Thu, Feb 03, 2005 - Page 15 News List

PC and video game reviews

By Gavin Phipps  /  STAFF REPORTER

Oddworld: Stranger's Wrath
Publisher: EA Games
Platform: X-Box
Taiwan Release: Already available

Released globally last week, EA Games' long-awaited Oddworld: Stranger's Wrath is a must-buy for any gamer on the lookout for a fresh, fun and futuristic shooter experience.

The game seamlessly merges all the fun of a first-person shooter with that of a third-person adventure game, boasts a brilliant storyline and features eye-popping graphics.

The action takes place in an imaginary spaghetti-western-like world shared by peace-loving chicken-like people and gruff bulldog-like ornery outlaws.

Players take on the roll of Stranger, a bounty hunter of unknown origins and quite ungainly appearance, as he sets out to rid the town of bands of desperados who have been terrorizing the chicken people and stealing everything that's not nailed down.

Stranger collects the bounty for each outlaw he captures, be it dead or alive, and with his loot is able to purchase items such a binoculars, extra ammo pouches and so on from the general store. Unlike shooters that allow players to acquire bigger and better weaponry as they progress, Stranger totes the same critter-firing crossbow from beginning to end.

The crossbow is just one of the game's many unique features: Instead of firing bullets, Stranger loads his firepower with a wide array of bugs and creatures. Lightening bugs, talking squirrels and spiders, to name but a few of the ammo-creatures, all have their own special characteristics and allow Stranger to snare, slay or trick his enemies depending on the situation.

Players will spend much of their time running, shooting, kicking or punching, but the absorbing storyline, which is played out through cut screens, is never far away. It takes a few levels before players learn that Stranger is not simply a bounty hunter, but it is worth the wait; the more players learn about Stranger and his hidden agenda, the more addictive the game becomes.

Anyone familiar with the Marvel comic book hero will know that Detective Frank Castle's family was viciously murdered by the mob and as a result of this bloodbath, Castle is hellbent on revenge. He has become obsessed with blasting and bagging bad guys wherever and whomever they are.

THQ's The Punisher allows gamers to take on the roll of Castle as he brings down the mob by raiding its crack houses and busting its chop-shops. Of course, this is done by employing as much force and/or firepower as possible. Additional firearms are collected along the way and as the game progresses so does Castle's arsenal. From handguns to flamethrowers and a very useful sniper-rifle, players get to kill hoodlums in many different and innovative ways .

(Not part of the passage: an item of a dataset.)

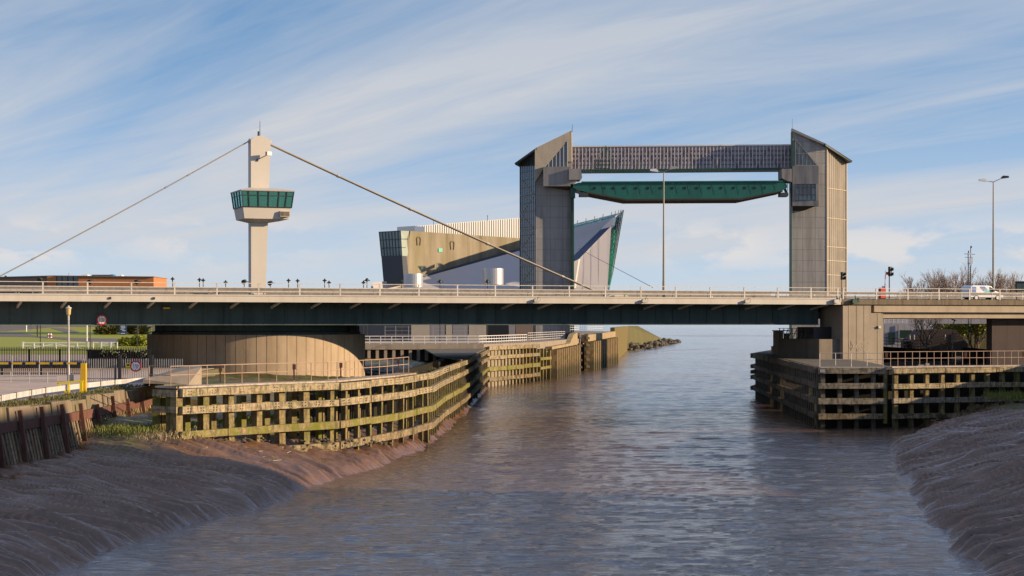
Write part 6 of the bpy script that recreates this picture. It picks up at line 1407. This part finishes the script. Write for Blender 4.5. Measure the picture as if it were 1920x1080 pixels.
# trees
def grow(mb, p, d, L, r_, depth, rnd, ends, spread=.55, up=.15, n=6):
    q = p + d * L; mb.tube(p, q, r_, r_ * .72, n=max(3, n), caps=False)
    if depth == 0: ends.append(q); return
    k = 3 if rnd.random() < .45 else 2
    for i in range(k):
        a = V(rnd.uniform(-1, 1), rnd.uniform(-1, 1), rnd.uniform(-.6, 1)); nd = (d + a * spread + V(0, 0, up)).normalized()
        grow(mb, p + d * L * rnd.uniform(.7, 1.0), nd, L * rnd.uniform(.62, .88), r_ * .66, depth - 1, rnd, ends, spread, up, n - 1)
def bare_tree(loc, h, label, seed, mat='twig', depth=7, group=None, spread=.55):
    rnd = random.Random(seed); t_ = thing('bare_tree', label, 'tree', loc, group); p = Vector(loc); m_ = MB(); trunk = MB(); ends = []
    trunk.tube(p - V(0, 0, .4), p + V(0, 0, h * .22), h * .028, h * .022, 8); trunk.build('trunk', 'bark', t_)
    for i in range(4):
        a = i * 1.6 + rnd.uniform(-.4, .4); grow(m_, p + V(0, 0, h * .2), V(math.cos(a) * .5, math.sin(a) * .5, .85).normalized(), h * .24, h * .016, depth - 1, rnd, ends, spread)
    m_.build('branches', mat, t_); return t_
for i, (x, ytop, Z, lb_) in enumerate(((1722, 512, 262, 'bare winter tree behind the bridge right of the traffic signal'), (1752, 506, 268, 'taller bare winter tree second from the traffic signal'), (1782, 514, 270, 'low bare winter tree left of the instrument mast'), (1802, 512, 266, 'bare winter tree just left of the instrument mast'), (1832, 504, 262, 'bare winter tree directly behind the van'), (1858, 508, 266, 'bare winter tree behind the right hand lamp post'), (1884, 506, 264, 'rightmost bare winter tree behind the bridge'))):
    p = P(x, 605, Z); bare_tree((p.x, p.y, 4.4), pz(ytop, Z) - 4.4, lb_, 40 + i, depth=7, group='bare trees behind the approach span', spread=.6)
p = P(1735, 605, 236); bare_tree((p.x, p.y, 4.4), 6.6, 'dark bare tree under the approach span before the grey building', 77, 'bark', 6, spread=.7)
def leafy(loc, h, label, seed, n, crown, size=.2):
    rnd = random.Random(seed); t_ = thing('leafy_tree', label, 'tree', loc, 'green trees under the approach span'); p = Vector(loc); m_ = MB(); ends = []
    for i in range(3):
        a = i * 2.1 + .4; grow(m_, p - V(0, 0, .3), V(math.cos(a) * .4, math.sin(a) * .3, .9).normalized(), h * .32, h * .03, 4, rnd, ends, .6)
    m_.build('trunk', 'bark', t_)
    cl = [(p + V(rnd.gauss(0, crown * .45), rnd.gauss(0, crown * .4), h * rnd.uniform(.5, 1.0)), rnd.uniform(.35, .75) * crown * .55) for i in range(26)]
    def fn(r):
        c, rr_ = r.choice(cl); v_ = V(r.gauss(0, 1), r.gauss(0, 1), r.gauss(0, .7)).normalized() * rr_ * (r.random() ** .4); return c + v_
    m_ = MB(); leaf_cloud(m_, fn, n, size, seed + 1); m_.build('crown', 'leafgreen', t_, recalc=False); return t_
p = P(1828, 605, 262); leafy((p.x, p.y, 4.6), 6.3, 'green leafy tree under the approach span right of the lamp', 5, 7500, 5.2)
p = P(1775, 605, 276); leafy((p.x, p.y, 4.6), 6.0, 'dark green tree behind the lamp under the approach span', 15, 3500, 3.6, .22)

# ================================================================== RIGHT BANK UNDER THE APPROACH SPAN
rb = thing('grey_building', 'grey ribbed building with dark green doors under the approach span', 'building', P(1700, 605, 250) + V(0, 0, -4.5))
def RP(x, y, d=0): return P(x, y, 250 + d)
mb = MB(); mb.prism([RP(1630, 607), RP(1744, 607), RP(1744, 672), RP(1630, 672)], (0, 10, 0)); mb.build('wall', 'greyclad', rb)
mb = MB(); mb.prism([RP(1630, 597.5, 1), RP(1900, 597.5, 1), RP(1900, 607, 1), RP(1630, 607, 1)], (0, 8, 0)); mb.build('parapet', 'greyclad', rb)
mb = MB(); mb.prism([RP(1686.5, 619, -.1), RP(1709.5, 619, -.1), RP(1709.5, 634.5, -.1), RP(1686.5, 634.5, -.1)], (0, .2, 0)); mb.build('shutter', 'doorgreen', rb)
mb = MB(); mb.prism([RP(1666, 623, -.1), RP(1677.5, 623, -.1), RP(1677.5, 645, -.1), RP(1666, 645, -.1)], (0, .2, 0)); mb.build('door', 'doorgreen', rb)
mb = MB(); mb.beam(RP(1685.5, 609, -.15), RP(1685.5, 640, -.15), .12, .12); mb.beam(RP(1686, 635, -.2), RP(1710, 635, -.2), .14, .12); mb.build('downpipe', 'galv', rb)
def rwhite(x0, x1, ya, yb, Z, h, label, n):
    t_ = thing('ramp_railing', label, 'railing', P(x0, ya, Z)); m_ = MB()
    for f in (1, .62, .25): m_.beam(P(x0, ya, Z) + V(0, 0, h * f), P(x1, yb, Z) + V(0, 0, h * f), .05, .06)
    m_.build('rails', 'whitepaint', t_)
    for i in range(n + 1):
        q = P(x0, ya, Z).lerp(P(x1, yb, Z), i / n); k = MB(); k.beam(q, q + V(0, 0, h + .05), .09, .09, up=V(0, 1, 0)); k.build('post', 'whitepaint', t_)
rwhite(1652, 1746, 648, 655.5, 222, 1.0, 'white ramp railing sloping down behind the rusty handrail', 9)
rwhite(1650, 1700, 606, 606, 246, .75, 'white railing high on the grey building under the span', 6)
mb = MB(); mb.prism([P(1640, 648.5, 221.8), P(1752, 656, 221.8), P(1790, 660, 221.8), P(1790, 680, 221.8), P(1640, 680, 221.8)], (0, .5, 0)); tag(mb.build('ramp_wall', 'paneldark'), 'dark sloping ramp wall below the white ramp railing', 'wall')
mb = MB(); mb.prism([P(1707, 641, 240), P(1733, 618, 240), P(1792, 618, 240), P(1815, 645, 240), P(1815, 668, 240), P(1707, 668, 240)], (0, 6, 0)); structure(mb, 'slope', 'brownwall')
mb = MB(); mb.prism([P(1806, 651, 205), P(1880, 657, 205), P(1880, 680, 205), P(1806, 680, 205)], (0, 1, 0)); tag(mb.build('low_wall', 'brownwall'), 'low dark wall below the green tree under the approach span', 'wall')
mb = MB(); mb.prism([P(1800, 597.5, 320), P(1960, 597.5, 320), P(1960, 660, 320), P(1800, 660, 320)], (0, 20, 0)); structure(mb, 'embankment', 'grassbank')
for x, lb_ in ((1706, 'first white marker post on the dark slope'), (1714, 'second white marker post on the dark slope'), (1742.5, 'third white marker post on the dark slope'), (1772, 'fourth white marker post nearest the lamp')):
    m_ = MB(); m_.tube(P(x, 637, 238), P(x, 628, 238), .09, .09, 8); m_.tube(P(x, 628, 238), P(x, 627.6, 238), .1, .1, 8); tag(m_.build('marker_post', 'panelbeige'), lb_, 'post', 'white posts on the dark slope')
q = P(1861.5, 655.5, 206); t_ = thing('utility_cabinet', 'grey upright utility cabinet right of the green tree', 'cabinet', q); m_ = MB(); m_.box(q + V(0, 0, .45), (.5, .4, .95)); m_.build('body', 'panelgrey', t_); m_ = MB(); m_.box(q + V(0, 0, .95), (.56, .46, .06)); m_.build('lid', 'panelgrey', t_); m_ = MB(); m_.box(q + V(0, -.21, .45), (.42, .02, .8)); m_.build('door', 'deepdark', t_)
for x, y, c, lb_ in ((1765, 648, 'white', 'pale figure like rubbish sack left of the lamp under the span'),):
    q = P(x, y, 214); t_ = thing('notice_board', 'pale notice boards on posts left of the lamp under the span', 'notice', q); m_ = MB(); m_.box(q, (.35, .05, .5)); m_.build('board', 'panelbeige', t_); m_ = MB(); m_.box(P(1776, 645.5, 214), (.4, .05, .35)); m_.build('board', 'yellow', t_); m_ = MB(); m_.tube(q, q + V(0, 0, -1), .03); m_.tube(P(1776, 646, 214), P(1776, 660, 214), .03); m_.build('post', 'galv', t_)
rnd = random.Random(4); q = P(1703, 651, 219); t_ = thing('weed_bush', 'small weedy bush on the dark ramp wall', 'shrub', q); m_ = MB(); leaf_cloud(m_, lambda r: q + V(r.gauss(0, .3), r.gauss(0, .2), r.uniform(-.3, .7)), 260, .1, 8); m_.build('leaves', 'weedleaf', t_, recalc=False)

# ================================================================== RIVERSIDE WAREHOUSES out of frame on the right bank (they shade the foreground)
def warehouse(x0, x1, y0, y1, z0, eave, ridge, label, nwin):
    t_ = thing('warehouse', label, 'building', ((x0 + x1) / 2, (y0 + y1) / 2, z0)); m_ = MB(); m_.box(((x0 + x1) / 2, (y0 + y1) / 2, (z0 + eave) / 2), (x1 - x0, y1 - y0, eave - z0)); m_.build('wall', 'brick', t_)
    m_ = MB(); m_.prism([(x0 - .3, y0 - .3, eave), (x0 - .3, y1 + .3, eave), (x0 - .3, (y0 + y1) / 2, ridge)], (x1 - x0 + .6, 0, 0)); m_.build('roof', 'slate', t_)
    for i in range(nwin):
        for z in np.arange(z0 + 3, eave - 1.5, 3.6):
            m_ = MB(); m_.box((x0 - .02, y0 + (y1 - y0) * (i + .5) / nwin, z), (.12, 1.2, 1.7)); m_.build('window', 'darkglass', t_)
warehouse(46, 62, 20, 86, 4.0, 24.2, 24.5, 'tall brick riverside warehouse on the near right bank', 8)
warehouse(52, 62, 87, 142, 4.0, 10.2, 12.0, 'low brick riverside shed on the right bank before the dolphin', 5)
warehouse(52, 62, 142.5, 163, 4.0, 7.2, 7.5, 'flat roofed brick store on the right bank beside the dolphin', 2)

While many aspects of The Punisher's game play are standard issue, the game's interrogation and human shield modes add spice to what is basically a linear first-person shooter. Once he's nabbed a bad guy Castle can set about interrogating him.

This is, of course, a task he revels in and one that he pursues in as violent a manner as console/PC gaming sensors currently allow. As you can no doubt imagine, the human shield mode also leads to the spilling of much blood, very little of which is Castle's.

The Punisher is a fun game for those who enjoy nothing better than spending a few hours engrossed in acts of wanton violence. More forward thinking gamers, for whom the challenge is more important than the graphical content, might find The Punisher less than punishing, however. Once players have mastered single-shot kills the game tends to become a wee bit to one-sided. Enemy bullets don't do much damage and Castle is able to boost his health bar all too easily.